I did well in school, mostly getting by on my really good memory. I wouldn't call it photographic, exactly, except for that one time when I wrote a marketing final exam and swore I was able to answer a question by reading a recollection of a page from the textbook (though I may have also gotten the question wrong, because my recollection was almost certainly a fabrication). Regardless, my memory used to be quite good. Now, not so much - or at least that's what I thought until today. It's not that I think my memory has improved. Rather, it occurred to me today that there's a really good reason behind my constantly misplacing things. No, it's not lack of sleep, though that's probably a contributing factor. Today I couldn't find the tomato paste, while I was making dinner. I remembered taking it out of the pantry, but somewhere between the pantry and the kitchen (8 linear feet) I misplaced it. When I finally did find the can of tomato paste, on top of the television, I had a flash of insight about my apparent memory deficit, which, by all appearances, was starting to look like early onset Alzheimer's dementia: I've been leaving items all over the bloody place because I am always having to drop what I am doing (sometimes literally) because my youngest child has absolutely no sense of self-preservation. And as for the tomato paste on top of the television? Asher was standing up in the bed of a Tonka dump truck.

Wednesday, May 5, 2010

I've descended into a kind of madness. My compulsive desire for imposing order on things -- the same one that has been an asset in the academic domain -- can be a liability in my personal life. Take, for example, my mp3 collection: a completist, and also carrying an inordinate amount of nostalgia for the 80s, I long ago made it a goal to have a copy of every song that might have been broadcast on AM radio on American Top 40 during the 80s - often without any regard to whether I like the song.

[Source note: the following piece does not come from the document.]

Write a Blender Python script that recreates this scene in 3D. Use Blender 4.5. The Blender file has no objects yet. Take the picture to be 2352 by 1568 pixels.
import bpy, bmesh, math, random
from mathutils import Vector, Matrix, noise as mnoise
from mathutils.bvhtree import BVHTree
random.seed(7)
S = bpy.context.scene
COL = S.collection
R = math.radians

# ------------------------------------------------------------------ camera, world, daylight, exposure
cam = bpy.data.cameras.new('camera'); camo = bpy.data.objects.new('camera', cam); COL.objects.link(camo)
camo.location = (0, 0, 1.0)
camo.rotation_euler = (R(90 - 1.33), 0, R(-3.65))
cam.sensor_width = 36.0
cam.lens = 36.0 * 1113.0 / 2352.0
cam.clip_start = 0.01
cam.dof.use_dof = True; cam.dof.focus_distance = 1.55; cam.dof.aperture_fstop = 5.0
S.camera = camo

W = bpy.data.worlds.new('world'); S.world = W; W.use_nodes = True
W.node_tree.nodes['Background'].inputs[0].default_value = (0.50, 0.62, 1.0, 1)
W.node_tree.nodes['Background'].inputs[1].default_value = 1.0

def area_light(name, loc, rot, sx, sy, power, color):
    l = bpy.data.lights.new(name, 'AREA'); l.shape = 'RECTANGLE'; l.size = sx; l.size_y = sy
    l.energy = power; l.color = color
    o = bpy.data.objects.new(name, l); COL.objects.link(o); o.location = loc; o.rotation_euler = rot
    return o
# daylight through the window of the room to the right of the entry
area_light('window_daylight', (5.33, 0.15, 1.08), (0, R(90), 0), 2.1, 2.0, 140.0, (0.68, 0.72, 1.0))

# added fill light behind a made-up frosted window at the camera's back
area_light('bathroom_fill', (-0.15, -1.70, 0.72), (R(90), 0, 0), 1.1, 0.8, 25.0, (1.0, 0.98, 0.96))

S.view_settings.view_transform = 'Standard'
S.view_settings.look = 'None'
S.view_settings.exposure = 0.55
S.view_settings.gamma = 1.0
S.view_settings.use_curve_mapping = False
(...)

Of course, as my library expanded, so did the task of making sure that the ID3 tags on my collection were correct and complete. My compulsion has lead me to spend a shameful amount of time on Amazon, looking up release dates for albums, or finding the album on which a single first appeared (it annoys me to have the album entry for half my library listed as permutations of the words "80s", "hits" and "greatest").

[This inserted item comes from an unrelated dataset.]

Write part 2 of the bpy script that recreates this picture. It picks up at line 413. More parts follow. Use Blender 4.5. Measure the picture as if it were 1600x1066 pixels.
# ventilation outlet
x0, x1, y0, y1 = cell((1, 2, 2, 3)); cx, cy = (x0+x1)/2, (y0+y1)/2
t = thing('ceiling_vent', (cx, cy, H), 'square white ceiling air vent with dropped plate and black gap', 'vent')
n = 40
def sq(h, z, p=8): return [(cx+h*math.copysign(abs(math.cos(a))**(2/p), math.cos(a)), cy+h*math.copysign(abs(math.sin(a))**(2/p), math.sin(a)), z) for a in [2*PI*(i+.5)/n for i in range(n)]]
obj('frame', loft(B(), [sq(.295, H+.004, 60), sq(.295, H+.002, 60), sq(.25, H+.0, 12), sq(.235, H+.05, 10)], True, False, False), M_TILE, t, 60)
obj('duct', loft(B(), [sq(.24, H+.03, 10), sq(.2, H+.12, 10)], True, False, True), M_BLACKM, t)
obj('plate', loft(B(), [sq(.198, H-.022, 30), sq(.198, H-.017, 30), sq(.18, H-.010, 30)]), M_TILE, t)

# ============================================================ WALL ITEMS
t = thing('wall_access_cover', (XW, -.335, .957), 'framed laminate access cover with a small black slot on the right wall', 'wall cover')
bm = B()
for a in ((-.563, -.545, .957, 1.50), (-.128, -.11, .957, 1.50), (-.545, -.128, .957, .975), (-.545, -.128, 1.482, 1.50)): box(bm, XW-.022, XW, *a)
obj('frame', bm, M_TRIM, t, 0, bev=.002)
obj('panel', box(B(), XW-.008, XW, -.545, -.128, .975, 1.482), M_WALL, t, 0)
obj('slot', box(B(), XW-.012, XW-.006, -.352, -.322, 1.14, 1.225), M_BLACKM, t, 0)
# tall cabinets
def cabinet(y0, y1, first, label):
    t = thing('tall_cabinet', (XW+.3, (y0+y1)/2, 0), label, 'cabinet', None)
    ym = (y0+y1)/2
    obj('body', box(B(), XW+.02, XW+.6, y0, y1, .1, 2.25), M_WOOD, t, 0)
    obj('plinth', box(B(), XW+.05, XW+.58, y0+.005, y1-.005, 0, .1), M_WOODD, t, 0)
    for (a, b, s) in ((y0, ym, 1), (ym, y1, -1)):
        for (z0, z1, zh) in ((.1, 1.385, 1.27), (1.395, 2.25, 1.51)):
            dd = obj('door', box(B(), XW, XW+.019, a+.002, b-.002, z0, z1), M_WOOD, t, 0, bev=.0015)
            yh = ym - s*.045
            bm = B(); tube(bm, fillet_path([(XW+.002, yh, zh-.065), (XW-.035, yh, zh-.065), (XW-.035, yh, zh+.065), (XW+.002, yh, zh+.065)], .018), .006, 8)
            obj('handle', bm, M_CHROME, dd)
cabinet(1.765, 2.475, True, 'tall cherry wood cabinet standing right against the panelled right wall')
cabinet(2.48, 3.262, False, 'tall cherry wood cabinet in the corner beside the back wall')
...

Before this week, I would have balked at the idea of going to the trouble of obtaining album art. After all, embedding the images makes the files bigger. And anyways, I don't use an iPod, and if I did, I wouldn't be staring at it while listening to my music. That was before I used Windows Media Player to transfer some of my files to my Sansa mp3 player, a process that mysteriously and automatically found and embedded the correct album art for about a fifth of my files, and set the album art for anything released before 1985 to the cover of Styx's Greatest Hits album.

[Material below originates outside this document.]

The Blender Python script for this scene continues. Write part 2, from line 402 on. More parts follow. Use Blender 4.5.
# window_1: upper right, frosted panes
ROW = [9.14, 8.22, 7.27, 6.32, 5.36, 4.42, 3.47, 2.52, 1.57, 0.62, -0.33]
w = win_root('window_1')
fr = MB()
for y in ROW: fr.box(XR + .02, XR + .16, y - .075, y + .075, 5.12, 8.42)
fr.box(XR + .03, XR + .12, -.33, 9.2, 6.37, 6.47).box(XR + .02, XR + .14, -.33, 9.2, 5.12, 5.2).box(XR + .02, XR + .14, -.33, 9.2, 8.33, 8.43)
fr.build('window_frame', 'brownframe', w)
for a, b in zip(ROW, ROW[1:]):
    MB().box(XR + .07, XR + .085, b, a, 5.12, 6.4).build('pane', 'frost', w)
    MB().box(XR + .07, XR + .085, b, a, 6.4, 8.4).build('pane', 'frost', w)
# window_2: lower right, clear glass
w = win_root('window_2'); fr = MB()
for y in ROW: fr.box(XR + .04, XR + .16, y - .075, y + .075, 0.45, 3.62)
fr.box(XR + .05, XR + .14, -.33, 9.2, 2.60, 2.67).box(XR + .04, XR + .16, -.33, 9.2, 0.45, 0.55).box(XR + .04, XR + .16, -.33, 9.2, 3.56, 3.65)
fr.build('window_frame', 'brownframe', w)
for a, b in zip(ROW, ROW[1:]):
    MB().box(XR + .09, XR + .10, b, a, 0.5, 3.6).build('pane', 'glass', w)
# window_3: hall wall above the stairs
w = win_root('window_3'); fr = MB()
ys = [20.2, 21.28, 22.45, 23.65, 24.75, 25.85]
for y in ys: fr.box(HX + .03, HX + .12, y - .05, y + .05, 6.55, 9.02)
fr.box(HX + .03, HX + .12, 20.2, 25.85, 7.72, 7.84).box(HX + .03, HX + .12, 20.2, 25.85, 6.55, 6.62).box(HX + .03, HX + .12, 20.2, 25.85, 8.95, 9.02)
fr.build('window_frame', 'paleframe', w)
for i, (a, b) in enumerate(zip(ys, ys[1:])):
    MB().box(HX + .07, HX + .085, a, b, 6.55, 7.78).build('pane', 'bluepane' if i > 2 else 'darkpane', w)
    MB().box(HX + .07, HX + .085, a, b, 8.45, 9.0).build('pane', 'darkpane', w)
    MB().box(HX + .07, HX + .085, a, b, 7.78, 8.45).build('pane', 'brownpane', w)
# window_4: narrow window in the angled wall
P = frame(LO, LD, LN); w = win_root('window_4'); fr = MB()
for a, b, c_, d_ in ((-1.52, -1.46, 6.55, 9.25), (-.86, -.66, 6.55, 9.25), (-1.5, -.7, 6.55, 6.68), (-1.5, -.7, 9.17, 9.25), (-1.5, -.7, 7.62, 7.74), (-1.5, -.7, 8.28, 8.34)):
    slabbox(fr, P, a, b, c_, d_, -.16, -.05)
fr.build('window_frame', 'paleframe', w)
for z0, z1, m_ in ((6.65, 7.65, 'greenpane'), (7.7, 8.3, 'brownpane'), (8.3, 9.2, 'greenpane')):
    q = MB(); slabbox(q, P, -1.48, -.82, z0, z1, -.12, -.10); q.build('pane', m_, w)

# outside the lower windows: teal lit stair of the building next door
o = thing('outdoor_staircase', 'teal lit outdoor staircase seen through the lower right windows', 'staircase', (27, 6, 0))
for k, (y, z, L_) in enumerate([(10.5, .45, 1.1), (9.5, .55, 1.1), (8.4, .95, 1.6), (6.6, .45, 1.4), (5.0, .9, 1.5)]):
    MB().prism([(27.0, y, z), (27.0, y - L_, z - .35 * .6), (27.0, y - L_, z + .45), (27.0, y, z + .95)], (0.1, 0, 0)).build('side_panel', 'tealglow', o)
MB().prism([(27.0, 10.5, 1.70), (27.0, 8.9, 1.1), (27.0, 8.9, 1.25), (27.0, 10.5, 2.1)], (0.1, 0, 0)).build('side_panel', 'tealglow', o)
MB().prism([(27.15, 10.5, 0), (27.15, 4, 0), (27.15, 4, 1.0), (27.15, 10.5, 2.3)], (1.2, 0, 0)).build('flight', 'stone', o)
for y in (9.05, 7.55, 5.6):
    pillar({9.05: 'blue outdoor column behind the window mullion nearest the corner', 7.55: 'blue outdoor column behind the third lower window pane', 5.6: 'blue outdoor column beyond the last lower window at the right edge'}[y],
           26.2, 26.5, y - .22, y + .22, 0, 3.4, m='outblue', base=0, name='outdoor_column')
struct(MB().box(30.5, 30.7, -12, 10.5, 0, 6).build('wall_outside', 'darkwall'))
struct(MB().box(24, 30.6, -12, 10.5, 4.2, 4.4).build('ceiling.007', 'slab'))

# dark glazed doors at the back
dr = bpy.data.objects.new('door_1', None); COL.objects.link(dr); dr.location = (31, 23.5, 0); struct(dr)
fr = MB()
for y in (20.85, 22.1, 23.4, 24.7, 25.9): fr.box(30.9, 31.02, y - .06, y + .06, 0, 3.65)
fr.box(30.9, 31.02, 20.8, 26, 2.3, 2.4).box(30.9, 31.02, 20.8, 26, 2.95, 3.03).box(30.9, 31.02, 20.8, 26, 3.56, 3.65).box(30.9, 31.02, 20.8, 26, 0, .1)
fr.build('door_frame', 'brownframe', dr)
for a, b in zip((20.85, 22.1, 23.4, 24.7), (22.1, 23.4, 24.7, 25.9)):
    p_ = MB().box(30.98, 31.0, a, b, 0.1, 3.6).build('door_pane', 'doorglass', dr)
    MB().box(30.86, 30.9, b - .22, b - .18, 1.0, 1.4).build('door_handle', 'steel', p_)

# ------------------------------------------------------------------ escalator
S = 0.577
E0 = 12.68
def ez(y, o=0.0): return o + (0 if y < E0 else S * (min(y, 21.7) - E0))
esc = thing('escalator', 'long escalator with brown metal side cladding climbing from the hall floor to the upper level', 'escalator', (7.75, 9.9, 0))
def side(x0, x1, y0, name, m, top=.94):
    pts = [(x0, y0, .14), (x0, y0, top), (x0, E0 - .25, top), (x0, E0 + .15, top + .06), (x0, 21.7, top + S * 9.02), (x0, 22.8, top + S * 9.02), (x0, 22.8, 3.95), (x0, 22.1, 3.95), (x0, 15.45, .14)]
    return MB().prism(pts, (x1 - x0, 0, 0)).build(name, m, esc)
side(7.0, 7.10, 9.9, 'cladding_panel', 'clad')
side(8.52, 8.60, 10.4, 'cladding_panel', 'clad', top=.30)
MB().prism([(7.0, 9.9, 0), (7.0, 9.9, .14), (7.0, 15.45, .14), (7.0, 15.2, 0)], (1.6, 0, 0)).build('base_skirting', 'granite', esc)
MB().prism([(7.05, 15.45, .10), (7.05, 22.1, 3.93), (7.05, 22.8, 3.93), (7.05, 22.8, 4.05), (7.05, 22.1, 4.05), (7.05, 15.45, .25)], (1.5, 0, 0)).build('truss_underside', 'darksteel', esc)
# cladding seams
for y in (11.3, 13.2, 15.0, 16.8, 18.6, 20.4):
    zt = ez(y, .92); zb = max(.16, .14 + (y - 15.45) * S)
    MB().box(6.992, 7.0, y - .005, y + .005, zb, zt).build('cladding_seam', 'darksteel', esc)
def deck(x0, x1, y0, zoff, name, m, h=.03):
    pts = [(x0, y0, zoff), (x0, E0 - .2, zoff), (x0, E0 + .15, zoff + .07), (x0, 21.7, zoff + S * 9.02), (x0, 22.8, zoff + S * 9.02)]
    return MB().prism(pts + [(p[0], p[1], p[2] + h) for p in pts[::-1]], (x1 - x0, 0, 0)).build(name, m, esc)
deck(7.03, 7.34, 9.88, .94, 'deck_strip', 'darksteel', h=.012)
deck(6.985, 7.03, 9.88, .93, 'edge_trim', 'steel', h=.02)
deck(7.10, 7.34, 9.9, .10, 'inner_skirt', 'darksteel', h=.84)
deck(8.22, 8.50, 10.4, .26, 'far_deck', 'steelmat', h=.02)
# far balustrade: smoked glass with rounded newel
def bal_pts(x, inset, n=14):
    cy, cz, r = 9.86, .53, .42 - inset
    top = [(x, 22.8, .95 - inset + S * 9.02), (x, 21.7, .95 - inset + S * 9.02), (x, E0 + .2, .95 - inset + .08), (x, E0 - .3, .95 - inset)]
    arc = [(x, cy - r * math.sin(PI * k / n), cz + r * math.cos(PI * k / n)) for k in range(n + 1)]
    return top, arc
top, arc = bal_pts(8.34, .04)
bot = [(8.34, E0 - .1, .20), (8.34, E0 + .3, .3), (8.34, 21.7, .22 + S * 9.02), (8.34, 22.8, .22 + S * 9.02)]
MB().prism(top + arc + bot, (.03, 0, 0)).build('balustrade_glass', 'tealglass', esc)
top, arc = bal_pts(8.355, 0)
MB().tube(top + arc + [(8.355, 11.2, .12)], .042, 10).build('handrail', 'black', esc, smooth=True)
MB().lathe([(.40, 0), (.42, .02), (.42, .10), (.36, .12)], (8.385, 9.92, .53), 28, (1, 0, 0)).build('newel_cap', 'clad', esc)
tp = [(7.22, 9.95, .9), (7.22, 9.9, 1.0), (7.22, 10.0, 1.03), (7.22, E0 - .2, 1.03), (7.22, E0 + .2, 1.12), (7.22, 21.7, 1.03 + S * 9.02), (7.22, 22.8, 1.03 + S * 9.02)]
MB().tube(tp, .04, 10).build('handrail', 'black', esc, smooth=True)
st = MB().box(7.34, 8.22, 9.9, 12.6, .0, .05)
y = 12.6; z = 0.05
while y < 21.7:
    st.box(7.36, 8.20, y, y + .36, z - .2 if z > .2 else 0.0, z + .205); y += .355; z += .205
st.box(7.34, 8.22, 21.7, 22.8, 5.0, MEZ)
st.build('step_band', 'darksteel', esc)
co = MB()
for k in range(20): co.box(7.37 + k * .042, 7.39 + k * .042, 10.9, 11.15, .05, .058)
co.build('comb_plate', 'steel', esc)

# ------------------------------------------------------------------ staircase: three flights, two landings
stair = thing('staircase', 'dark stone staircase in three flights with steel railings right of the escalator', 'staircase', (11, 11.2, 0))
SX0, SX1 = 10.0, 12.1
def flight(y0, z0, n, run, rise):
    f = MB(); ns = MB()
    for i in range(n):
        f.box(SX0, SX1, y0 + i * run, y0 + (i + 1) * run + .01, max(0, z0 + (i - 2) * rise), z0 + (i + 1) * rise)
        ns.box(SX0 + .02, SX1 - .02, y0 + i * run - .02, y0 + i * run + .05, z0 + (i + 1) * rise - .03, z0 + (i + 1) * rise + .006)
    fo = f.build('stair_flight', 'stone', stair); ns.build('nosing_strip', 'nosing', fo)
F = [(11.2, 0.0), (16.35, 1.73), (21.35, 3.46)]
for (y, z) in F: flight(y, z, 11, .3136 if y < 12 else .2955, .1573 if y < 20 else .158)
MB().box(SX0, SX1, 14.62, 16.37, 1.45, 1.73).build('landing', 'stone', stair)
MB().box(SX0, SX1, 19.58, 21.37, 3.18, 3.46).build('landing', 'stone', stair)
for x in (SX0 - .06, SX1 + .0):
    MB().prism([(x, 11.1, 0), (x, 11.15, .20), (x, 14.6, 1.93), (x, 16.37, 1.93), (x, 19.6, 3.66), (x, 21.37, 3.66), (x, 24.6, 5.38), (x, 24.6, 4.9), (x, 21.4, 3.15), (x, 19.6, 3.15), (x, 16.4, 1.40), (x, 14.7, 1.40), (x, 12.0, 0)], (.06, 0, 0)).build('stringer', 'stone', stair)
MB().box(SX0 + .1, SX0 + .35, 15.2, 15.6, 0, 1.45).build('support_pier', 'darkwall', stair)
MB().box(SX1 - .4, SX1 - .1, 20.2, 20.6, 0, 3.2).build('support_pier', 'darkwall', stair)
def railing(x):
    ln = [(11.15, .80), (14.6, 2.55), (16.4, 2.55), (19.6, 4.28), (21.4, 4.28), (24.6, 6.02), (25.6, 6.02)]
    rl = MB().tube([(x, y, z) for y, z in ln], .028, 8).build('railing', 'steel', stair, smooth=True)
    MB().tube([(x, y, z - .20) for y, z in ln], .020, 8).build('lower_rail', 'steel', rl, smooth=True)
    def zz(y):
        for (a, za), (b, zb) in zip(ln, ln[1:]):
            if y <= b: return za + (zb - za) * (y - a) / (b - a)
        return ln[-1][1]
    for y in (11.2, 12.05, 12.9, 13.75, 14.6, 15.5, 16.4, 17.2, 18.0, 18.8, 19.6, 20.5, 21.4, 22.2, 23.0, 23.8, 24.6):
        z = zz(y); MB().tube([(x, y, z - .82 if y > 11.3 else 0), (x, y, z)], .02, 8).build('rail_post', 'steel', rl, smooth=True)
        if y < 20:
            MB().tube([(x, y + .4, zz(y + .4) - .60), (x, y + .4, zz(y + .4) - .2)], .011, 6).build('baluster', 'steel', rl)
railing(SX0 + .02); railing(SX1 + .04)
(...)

That's really weird. I don't even have anything in my collection from that album. I guess that speaks to what's going on in the minds of Microsoft developers: the only thing worth listening to prior to '86 was Styx. I wonder what Apple would have done?



So anyways, seeing that album art come up in my media player was starting to give me an eye tic. So whereas other, more better adjusted people might be spending their time on the internet surfing for porn (link does not go to porn, but if you're at work, wear headphones), I have instead been using various tools to surf for album covers.